**Data excerpt**
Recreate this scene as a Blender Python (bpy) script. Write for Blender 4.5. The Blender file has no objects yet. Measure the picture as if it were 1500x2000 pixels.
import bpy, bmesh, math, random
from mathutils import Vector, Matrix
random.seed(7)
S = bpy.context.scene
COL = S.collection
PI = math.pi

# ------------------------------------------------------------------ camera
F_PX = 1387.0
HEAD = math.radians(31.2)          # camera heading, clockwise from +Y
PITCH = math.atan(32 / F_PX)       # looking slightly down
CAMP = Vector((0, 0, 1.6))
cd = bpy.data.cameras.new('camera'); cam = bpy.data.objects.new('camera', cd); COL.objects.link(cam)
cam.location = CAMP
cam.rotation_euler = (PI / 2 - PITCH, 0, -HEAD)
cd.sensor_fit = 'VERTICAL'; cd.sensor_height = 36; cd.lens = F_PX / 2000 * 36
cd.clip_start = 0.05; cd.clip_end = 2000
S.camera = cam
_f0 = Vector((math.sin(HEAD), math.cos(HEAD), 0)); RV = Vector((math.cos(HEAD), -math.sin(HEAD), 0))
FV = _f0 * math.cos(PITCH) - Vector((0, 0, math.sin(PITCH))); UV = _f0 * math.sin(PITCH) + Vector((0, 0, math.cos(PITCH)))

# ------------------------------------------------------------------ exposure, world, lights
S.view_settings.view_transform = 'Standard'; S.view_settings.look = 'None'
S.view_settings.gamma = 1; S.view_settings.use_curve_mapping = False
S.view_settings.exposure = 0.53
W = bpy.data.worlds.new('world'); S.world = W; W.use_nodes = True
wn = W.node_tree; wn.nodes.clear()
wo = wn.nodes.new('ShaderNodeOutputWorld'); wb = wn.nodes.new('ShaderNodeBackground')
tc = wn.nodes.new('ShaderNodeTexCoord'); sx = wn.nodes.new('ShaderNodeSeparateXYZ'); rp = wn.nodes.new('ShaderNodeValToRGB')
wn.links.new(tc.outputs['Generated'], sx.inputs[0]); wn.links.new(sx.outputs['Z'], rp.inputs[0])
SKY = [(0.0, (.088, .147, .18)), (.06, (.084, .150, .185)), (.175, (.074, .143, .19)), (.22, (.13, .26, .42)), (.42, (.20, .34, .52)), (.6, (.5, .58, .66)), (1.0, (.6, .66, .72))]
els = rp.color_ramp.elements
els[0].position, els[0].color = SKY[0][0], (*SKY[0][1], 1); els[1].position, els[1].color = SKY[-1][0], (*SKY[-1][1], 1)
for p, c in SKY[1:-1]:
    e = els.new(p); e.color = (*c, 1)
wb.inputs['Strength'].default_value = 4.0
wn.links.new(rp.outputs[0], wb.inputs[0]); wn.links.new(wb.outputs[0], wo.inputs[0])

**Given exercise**
From the data above, extract every line in its exact form.

**Complete answer**
Recreate this scene as a Blender Python (bpy) script. Write for Blender 4.5. The Blender file has no objects yet. Measure the picture as if it were 1500x2000 pixels.
import bpy, bmesh, math, random
from mathutils import Vector, Matrix
random.seed(7)
S = bpy.context.scene
COL = S.collection
PI = math.pi

# ------------------------------------------------------------------ camera
F_PX = 1387.0
HEAD = math.radians(31.2)          # camera heading, clockwise from +Y
PITCH = math.atan(32 / F_PX)       # looking slightly down
CAMP = Vector((0, 0, 1.6))
cd = bpy.data.cameras.new('camera'); cam = bpy.data.objects.new('camera', cd); COL.objects.link(cam)
cam.location = CAMP
cam.rotation_euler = (PI / 2 - PITCH, 0, -HEAD)
cd.sensor_fit = 'VERTICAL'; cd.sensor_height = 36; cd.lens = F_PX / 2000 * 36
cd.clip_start = 0.05; cd.clip_end = 2000
S.camera = cam
_f0 = Vector((math.sin(HEAD), math.cos(HEAD), 0)); RV = Vector((math.cos(HEAD), -math.sin(HEAD), 0))
FV = _f0 * math.cos(PITCH) - Vector((0, 0, math.sin(PITCH))); UV = _f0 * math.sin(PITCH) + Vector((0, 0, math.cos(PITCH)))

# ------------------------------------------------------------------ exposure, world, lights
S.view_settings.view_transform = 'Standard'; S.view_settings.look = 'None'
S.view_settings.gamma = 1; S.view_settings.use_curve_mapping = False
S.view_settings.exposure = 0.53
W = bpy.data.worlds.new('world'); S.world = W; W.use_nodes = True
wn = W.node_tree; wn.nodes.clear()
wo = wn.nodes.new('ShaderNodeOutputWorld'); wb = wn.nodes.new('ShaderNodeBackground')
tc = wn.nodes.new('ShaderNodeTexCoord'); sx = wn.nodes.new('ShaderNodeSeparateXYZ'); rp = wn.nodes.new('ShaderNodeValToRGB')
wn.links.new(tc.outputs['Generated'], sx.inputs[0]); wn.links.new(sx.outputs['Z'], rp.inputs[0])
SKY = [(0.0, (.088, .147, .18)), (.06, (.084, .150, .185)), (.175, (.074, .143, .19)), (.22, (.13, .26, .42)), (.42, (.20, .34, .52)), (.6, (.5, .58, .66)), (1.0, (.6, .66, .72))]
els = rp.color_ramp.elements
els[0].position, els[0].color = SKY[0][0], (*SKY[0][1], 1); els[1].position, els[1].color = SKY[-1][0], (*SKY[-1][1], 1)
for p, c in SKY[1:-1]:
    e = els.new(p); e.color = (*c, 1)
wb.inputs['Strength'].default_value = 4.0
wn.links.new(rp.outputs[0], wb.inputs[0]); wn.links.new(wb.outputs[0], wo.inputs[0])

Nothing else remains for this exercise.